What Is the Lowest Maintenance Big Dog?

The Bullmastiff is the best low-maintenance large dog breed. 

Just because some dogs shed less than others, doesn’t make them easier to care for. Most big dog breeds that don’t shed require more grooming than some breeds that are considered heavy shedders.

For a dog to be considered low maintenance it has to be highly trainable, easy to groom, fairly healthy, and low energy, meaning it won’t require hours of vigorous exercise every day.

Are There Any Large Breed Hypoallergenic Dogs?

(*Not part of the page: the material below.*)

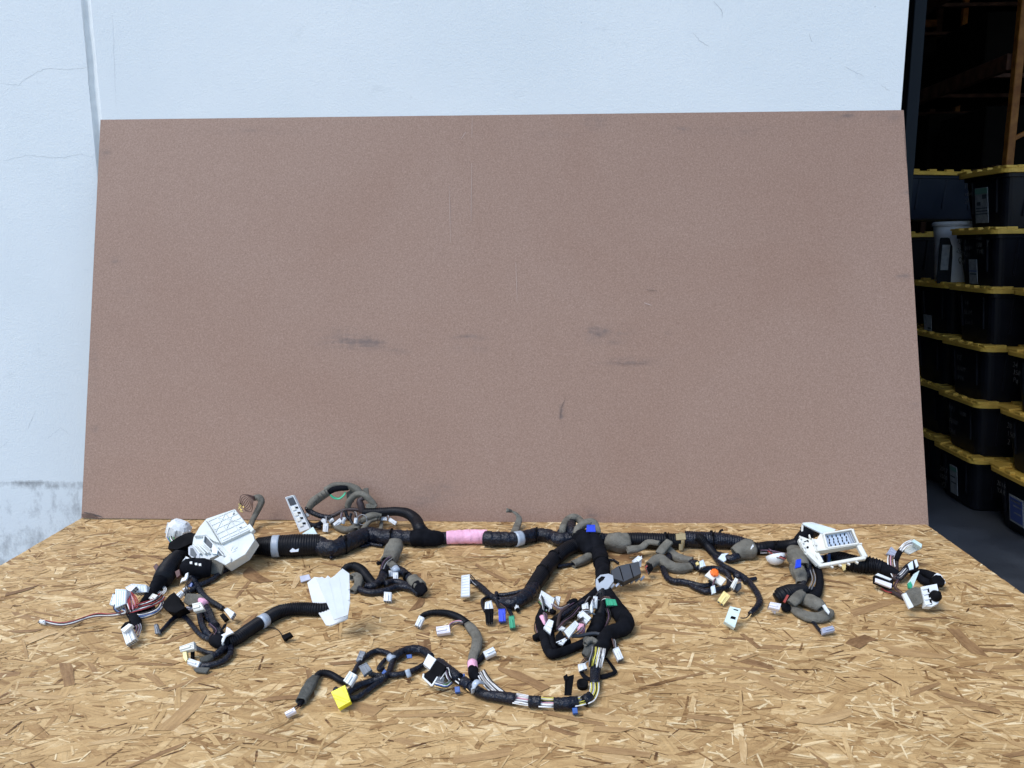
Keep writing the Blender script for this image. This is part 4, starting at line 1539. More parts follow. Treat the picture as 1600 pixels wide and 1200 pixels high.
# exposed wires and taped run to the lower left
W1 = ['wire_white', 'wire_white', 'wire_white', 'wire_black', 'wire_white', 'wire_white', 'wire_yellow', 'wire_white', 'wire_black', 'wire_yellow', 'wire_yellow', 'wire_black', 'wire_black', 'wire_grey']
wires([(936, 1012, 30), (934, 1022, 34), (931, 1033, 26), (930, 1043, 14)], W1, 10, .95, 8)
tube('taped_run', 'tape', [(931, 1039), (930, 1052), (929, 1069)], [8.5, 8, 7.5], 'ring')
W2 = ['wire_white', 'wire_yellow', 'wire_black', 'wire_yellow', 'wire_white', 'wire_grey', 'wire_yellow', 'wire_white']
wires([(929, 1066, 12), (929, 1078, 10), (924, 1089, 8), (916, 1094, 8)], W2, 6.5, 1.0, 6)
tube('taped_run', 'tape', [(922, 1089), (913, 1095)], [8, 8.5])
wires([(914, 1094, 8), (903, 1097, 8), (898, 1098, 8)], W2, 6, 1.0, 5)
tube('taped_run', 'tape', [(902, 1097), (885, 1099), (865, 1099)], [9, 9.5, 9])
W3 = ['wire_white', 'wire_grey', 'wire_white', 'wire_white', 'wire_pink', 'wire_white', 'wire_black', 'wire_yellow', 'wire_white', 'wire_yellow']
wires([(867, 1098, 8), (856, 1098, 8), (842, 1097, 8)], W3, 7, 1.1, 6)
tube('taped_run', 'tape', [(845, 1097), (826, 1096)], [9.3, 9])
wires([(828, 1095, 8), (815, 1093, 8), (802, 1091, 8)], ['wire_white', 'wire_white', 'wire_grey', 'wire_white', 'wire_pink', 'wire_white', 'wire_white', 'wire_white'], 7.5, 1.1, 6)
tube('taped_run', 'tape', [(805, 1092), (790, 1090), (775, 1088), (759, 1086), (746, 1080), (736, 1073)], [8.8, 8.5, 8, 7.5, 8, 8])
wires([(738, 1075, 8), (730, 1069, 8), (722, 1064, 8)], ['wire_amber', 'wire_black', 'wire_white', 'wire_black', 'wire_amber'], 6.5, 1.0, 4)
tube('taped_run', 'tape', [(734, 1072), (724, 1065)], [8.3, 8.5])
tube('taped_run', 'tape', [(717, 1060), (704, 1051), (690, 1040), (684, 1036)], [8.5, 9, 9, 8])
wires([(724, 1065, 8), (716, 1059, 8), (708, 1054, 8)], ['wire_white', 'wire_black', 'wire_white', 'wire_amber', 'wire_black', 'wire_white'], 7, 1.1, 4)
b = None
tube('clear_clip', 'clear', [(739, 1082, 14), (740, 1072, 30), (746, 1065, 36), (755, 1067, 26)], [4, 5, 5, 4], 'smooth', .5)
wires([(751, 1050, 12), (757, 1060, 12), (765, 1070, 12), (776, 1080, 12), (788, 1088, 10)], ['wire_black', 'wire_white', 'wire_white', 'wire_black', 'wire_white', 'wire_grey', 'wire_white', 'wire_black', 'wire_white'], 6.5, 1.1, 6)
for x, y in ((722, 1057), (714, 1077), (898, 1110)):
    prism('blue_clip', 'dark_blue', [(x - 4, y - 4), (x + 4, y - 5), (x + 5, y + 4), (x - 3, y + 5)], .008, 40)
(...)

Yes, many low-shedding large breed dogs are also hypoallergenic. Large dog breeds that are less likely to cause a reaction in allergy sufferers are:

  • Afghan Hound
  • Giant Schnauzer
  • Irish Water Spaniel 
  • Peruvian Inca Orchid (large)
  • Standard Poodle
  • Portuguese Water Dog
  • Standard Xoloitzcuintli 

Conclusion

Whether you don’t have time to vacuum dog hair, or are looking for a large dog that won’t trigger your allergies, there are many amazing breeds to choose from. If you are an allergy sufferer, you must know that there is no such thing as a completely hypoallergenic dog. 

All dogs shed to some extent and they all produce dander. The trick with hypoallergenic dogs is that they produce fewer allergens than regular dogs, reducing the chance of an allergic reaction.